L’Etrange Festival 2017 – 30 Years Of Adonis de Scud Cheng : Les jardins d’Adonis

Posté le 14 septembre 2017 par

Pour cette 23ème édition de L’Étrange Festival, la sélection Mondovision donne l’occasion aux spectateurs de découvrir 30 Years of Adonis, dernière réalisation du réalisateur chinois Scud Cheng (plus connu sous le simple patronyme de Scud), pour son énième incursion dans le cinéma queer.

En marge du système

Originaire de Chine continentale, ayant grandi à Hong Kong dès l’adolescence, Scud est longtemps resté sous le radar des amateurs de cinéma asiatique, même pour les spectateurs avertis. Y compris au sein du cinéma indépendant de HK, il était l’un des indépendants les plus en marge. City Without Baseball (2008) fut l’occasion de lui offrir une plus grande exposition, grâce au nom apposé de Lawrence Ah Mon, co-réalisateur, traînant une petite réputation dans l’industrie du cinéma de Hong Kong grâce à des œuvres comme le diptyque Lee Rock (1991), Queen of Temple Street (1990) ou Arrest the Restless (1992), qui montrent une approche résolument plus sociale que le tout-venant de ce que sait faire l’ancienne colonie à l’époque. Une sensibilité qui fusionne assez bien avec les ambitions indé de Scud.

Auteur de ses films, Scud poursuit son questionnement sur l’homosexualité avec des œuvres comme le très mielleux Permanent Residence (2009) et son utilisation insupportable de Savage Garden, Amphetamine (2010) et Love Actually… Sucks (2011). Plus récemment, il met en scène Voyage (2013) et Utopians (2015). 30 Years of Adonis l’envoie cette fois en Chine continentale, pour conter la jeunesse et l’aspiration dans la décadence d’Adonis, incarné par Adonis He, l’un de ses acteurs fétiches.

Extent Karma

Ce jeune Adonis, dont le film suit la trajectoire de son adolescence à sa trentième année, se retrouve pris dans un monde où le sexe se retrouve érigé en vice. Si la sensibilité érotique du projet, à la limite du soft et du hard, est l’occasion de montrer un sacré nombre de parties génitales, Scud semble abandonner toute la tendresse dont il a fait preuve dans ses œuvres antérieures pour adopter une approche résolument inconfortable, pour le spectateur comme pour le personnage principal. Milieux interlopes de l’industrie du porno, bondage SM ou rapport aux vieux briscards fortunés qui entretiennent des minets, Scud semble vouloir aborder tous ces sujets qui contaminent les rapports sexuels sans aucune once de bienveillance. Pourquoi, dès lors, choisir une mise en scène aussi posée, presque apathique ? Adonis, à l’origine acteur de l’Opéra de Pékin, se tournant vers le porno pour survivre, est pourtant un personnage dont la frustration et le malheur devraient faire bouillir la mise en scène. Mais jamais cela n’explose, même lors du final sanguinolant. Scud semble bien trop focalisé sur l’idée d’emballer un film arty propre sur lui.

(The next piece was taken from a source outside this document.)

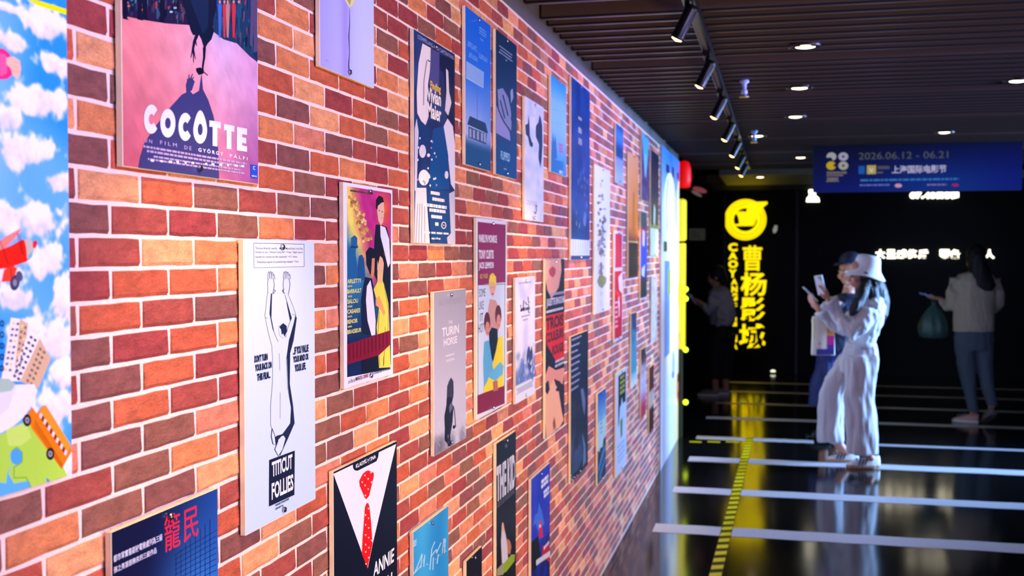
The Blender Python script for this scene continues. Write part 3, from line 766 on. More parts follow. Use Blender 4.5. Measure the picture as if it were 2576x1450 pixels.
def art_paris(a):
    a.rect(.02, .01, .98, .99, 'd8e2ee')
    a.zoom(*ZE)
    a.poly([(237, 98), (518, 148), (514, 1268), (237, 1322)], '12204a')
    A0, Zt = a.pt(237, 98); A1 = a.pt(514, 98)[0]; Zb = a.pt(237, 1322)[1]
    def bg(u, v):
        c = mixc('e0d264', 'b02a7e', max(0, min(1, (u*1.35-.18-v*1.0)*2.6+.5)))
        c = mixc(c, 'e0682e', max(0, 1-abs(u-.85)*4)*max(0, 1-abs(v-.1)*7))
        c = mixc(c, '2b78aa', max(0, min(1, (v-.16-u*.55)*7)))
        c = mixc(c, '14264e', max(0, min(1, (v-.5)*3)))
        n = 1+.16*nz(u*9, v*20); return tuple(min(255, k*n) for k in c)
    sv = a.uvm; a.uvm = (A0, A1, Zt, Zb); a.grad(0, 0, 1, 1, bg, 26, 60); a.uvm = None
    r = random.Random(9)
    a.inc = .15
    for _ in range(60):
        t = r.random(); x = 262+t*110+r.uniform(-26, 26); y = 165+t*270+r.uniform(-30, 40)
        a.oval(x, y, 9, 13, r.choice(['c8984e', 'e4cf90', 'a06a3c', 'd8c060']), 8); a.line([(x-8, y), (x, y-12), (x+8, y+6)], 2, '6a3a30')
    a.inc = 1
    # hat figure + companion, blue
    a.poly([(262, 430), (285, 412), (302, 430), (300, 470), (308, 488), (292, 500), (290, 540), (300, 600), (320, 700), (237, 700), (237, 520), (262, 480)], '1c5e92')
    a.poly([(262, 478), (306, 488), (302, 496), (258, 492)], '123a6a'); a.poly([(312, 545), (330, 536), (344, 560), (350, 640), (352, 700), (300, 700), (306, 600)], '1d4f88')
    # tall man in dark coat with white shirt
    a.poly([(420, 345), (450, 345), (490, 360), (516, 470), (514, 900), (400, 640), (412, 440)], '10182e')
    a.poly([(448, 350), (480, 362), (506, 440), (512, 590), (498, 620), (470, 500), (450, 420)], 'd5def0')
    a.poly([(425, 185), (448, 165), (470, 190), (474, 260), (466, 330), (452, 352), (436, 320), (428, 260)], 'd8b49c'); a.poly([(420, 240), (422, 185), (440, 158), (465, 170), (472, 200), (455, 205), (432, 225), (430, 250)], '1c1420')
    a.line([(438, 255), (447, 254)], 5, '241420'); a.line([(456, 262), (466, 264)], 5, '241420'); a.line([(452, 300), (463, 302)], 3, '8a3a3a')
    # waistcoat man from behind
    a.poly([(356, 520), (380, 488), (408, 500), (414, 560), (412, 640), (404, 680), (382, 660), (360, 600)], '12142a')
    a.poly([(395, 560), (413, 560), (410, 650), (400, 690), (388, 670)], 'c98862')
    a.poly([(350, 680), (395, 690), (412, 780), (416, 1000), (400, 1060), (330, 1040), (326, 820)], '171f3a')
    a.poly([(362, 740), (385, 700), (400, 780), (418, 960), (416, 1050), (392, 1056), (366, 960), (356, 830)], 'dce2ee')
    # woman in yellow-green
    a.poly([(430, 570), (438, 520), (460, 500), (474, 540), (470, 600), (462, 700), (480, 760), (500, 850), (506, 1000), (514, 1258), (440, 1262), (424, 1000), (440, 880), (405, 760), (430, 710)], 'dcd650')
    a.poly([(430, 570), (440, 530), (462, 540), (470, 600), (456, 690), (462, 720), (434, 712), (438, 670), (428, 630)], 'dcae8c'); a.poly([(428, 560), (436, 510), (460, 496), (474, 545), (472, 600), (462, 560), (446, 545), (434, 600)], '191220')
    a.poly([(440, 800), (462, 850), (480, 910), (472, 930), (444, 880), (418, 860), (420, 820)], 'd8a060'); a.line([(452, 640), (459, 640)], 3, 'b02a40')
    for p in ([(470, 720), (500, 900), (496, 1050)], [(440, 900), (430, 1100), (446, 1250)], [(480, 1000), (470, 1240)]): a.line(p, 4, '8c9434')
    a.poly([(330, 1100), (420, 1070), (440, 1270), (330, 1300)], '15182c')
    for i, (t, x1) in enumerate((('ARLETTY', 326), ('BARRAULT', 326), ('SALOU', 305), ('CASARES', 318), ('RENOIR', 302), ('BRASSEUR', 326))):
        y = 694+i*65; a.text(t, 237, y, x1, y+28, 'd8dc7c', .03)
        if i: a.bars(238, y-24, 268, y-12, 1, 'b8bc70', .9, i, .2)
    a.poly([(237, 1110), (514, 1020), (514, 1110), (440, 1180), (237, 1240)], '7c1430')
    for i in range(11): a.line([(250+i*24, 1115-i*8), (250+i*24, 1215-i*9)], 5, '4c0c24')
    a.line([(470, 1190), (468, 1250)], 3, '30401c')
    a.text('un film di', 242, 1338, 285, 1364, '3c3040'); a.text('MARCEL CARNÉ', 290, 1316, 372, 1346, '8c2436', .02); a.text('PROD. SCALERA FILM - PATHÉ CINEMA', 385, 1292, 512, 1310, '3a3c58', .02)
    a.bars(237, 118, 420, 130, 1, '5a4a30', .9, 2, .06)
poster(865, 988, 458, 980, 'crowded painted film poster with yellow names, a dark red title and a white border', art_paris, 'd8e2ee')

def art_tie(a):
    a.rect(.002, .002, .998, .998, '0e1226')
    a.zoom(*ZK)
    a.poly([(216, 450), (848, 148), (620, 1120), (568, 1375), (540, 1300)], 'd3e0f2')
    a.poly([(421, 345), (678, 225), (672, 275), (655, 318), (468, 412), (440, 408), (424, 385)], '0e1226')
    a.text('KLASYKA KINA', 452, 348, 648, 388, 'e6edfa', .02)
    red = 'e01414'
    a.poly([(556, 412), (575, 408), (628, 432), (628, 470), (582, 660), (556, 692), (538, 680), (488, 560), (484, 510), (520, 440)], red)
    a.poly([(540, 770), (556, 732), (574, 730), (584, 760), (600, 900), (616, 1130), (566, 1372), (510, 1230), (516, 1080)], red)
    r = random.Random(2)
    for x, y in ((541, 458), (600, 430), (572, 492), (513, 524), (605, 524), (542, 556), (572, 592), (544, 655), (575, 785), (546, 848), (576, 880), (546, 945), (577, 975), (547, 1045), (578, 1072), (607, 1100), (547, 1140), (578, 1170), (547, 1212), (576, 1268), (550, 1330)):
        a.poly([(x-8, y-9), (x, y-4), (x+8, y-9), (x+2, y+9), (x-3, y+9)], 'f4e8ee')
    a.text('ANNIE', 620, 1326, 828, 1470, 'dfe9fa', .02, shear=.1)
    a.text('HALL', 640, 1545, 828, 1680, 'dfe9fa', .02, shear=.1)
poster(836, 997, 1189, None, 'black suit poster with white shirt front and a red spotted tie', art_tie, '0e1226', ratio=1.42)

def art_cage(a):
    def bg(u, v):
        c = mixc('0c1238', '1e56b8', max(0, min(1, (u-.25)*1.1+v*.5-.15)))
        return mixc(c, '3c90e8', math.exp(-((u-.75)*3)**2-((v-.55)*3)**2))
    a.grad(.002, .002, .998, .998, bg, 24, 24)
    a.zoom(*Z3)
    w = 'c8d4ee'
    a.text('都市寫實喜劇被電檢處列為三級', 845, 1297, 1210, 1352, w, .012)
    a.text('張之亮首部無奈的三級作品', 847, 1384, 1167, 1432, w, .012)
    a.text('籠', 1222, 1010, 1340, 1280, 'e0243c', .0); a.text('民', 1366, 965, 1474, 1205, 'e0243c', .0)
    for i in range(8):
        x = 1310+i*36; a.line([(x, 1290-i*38), (x, 1520)], 4, '0c1e50')
        y = 1290+i*38; a.line([(1300, y), (1610, y-180+i*4)], 4, '0c1e50')
poster(273, 543, 1343, None, 'navy poster with red brush characters and two lines of white Chinese text', art_cage, '101c58', ratio=1.42)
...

Plus dérangeante est la fin, qui remet en cause la vie du personnage, autours de la notion de karma. Car ce n’est pas la culpabilité homosexuelle qui ronge Scud (ouf, on a frôlé le dérapage !), mais un crime commis dans une ancienne vie par Adonis, et l’envoie directement dans cet enfer du sexe, qui finira littéralement par le tuer le jour de sa trentième année. Alors certes, on aura compris la métaphore, que l’enfer est bien sur terre, mais le film semble alors se perdre dans une direction malvenue, presque contre-productive, fragilisant son discours initial au profit d’une ambition métaphysique hors de contexte.

S’il est audacieux de produire un film pareil en Chine, tout en contournant la censure (le film ne sortira probablement pas là-bas), 30 Years of Adonis souffre de ses ambitions, qui se transforment rapidement en prétention. Le problème n’est aucunement de voir Scud passer d’un cinéma qui tenait plus du réalisme social à un produit au label arty. Mais l’autocitation trop peu subtile aux œuvres antérieures du réalisateur, la narration inutilement cryptique et le discours assez superficiel sur la vie homosexuelle en Chine continentale n’aident pas à faire passer la pilule. Dommage, car malgré sa mise en scène apathique, un malaise habite malgré tout les images. Son sens de la composition donne parfois lieu à des visions entêtantes. Le film se termine sur un générique où l’on demande aux acteurs où ils se voient à 30 ans. La pluralité des réponses est à l’image du film : en manque d’une ligne directrice.

Anel Dragic.

30 Years Of Adonis de Scud Cheng. Chine. 2017. Projeté lors de la 23e édition de L’Etrange Festival.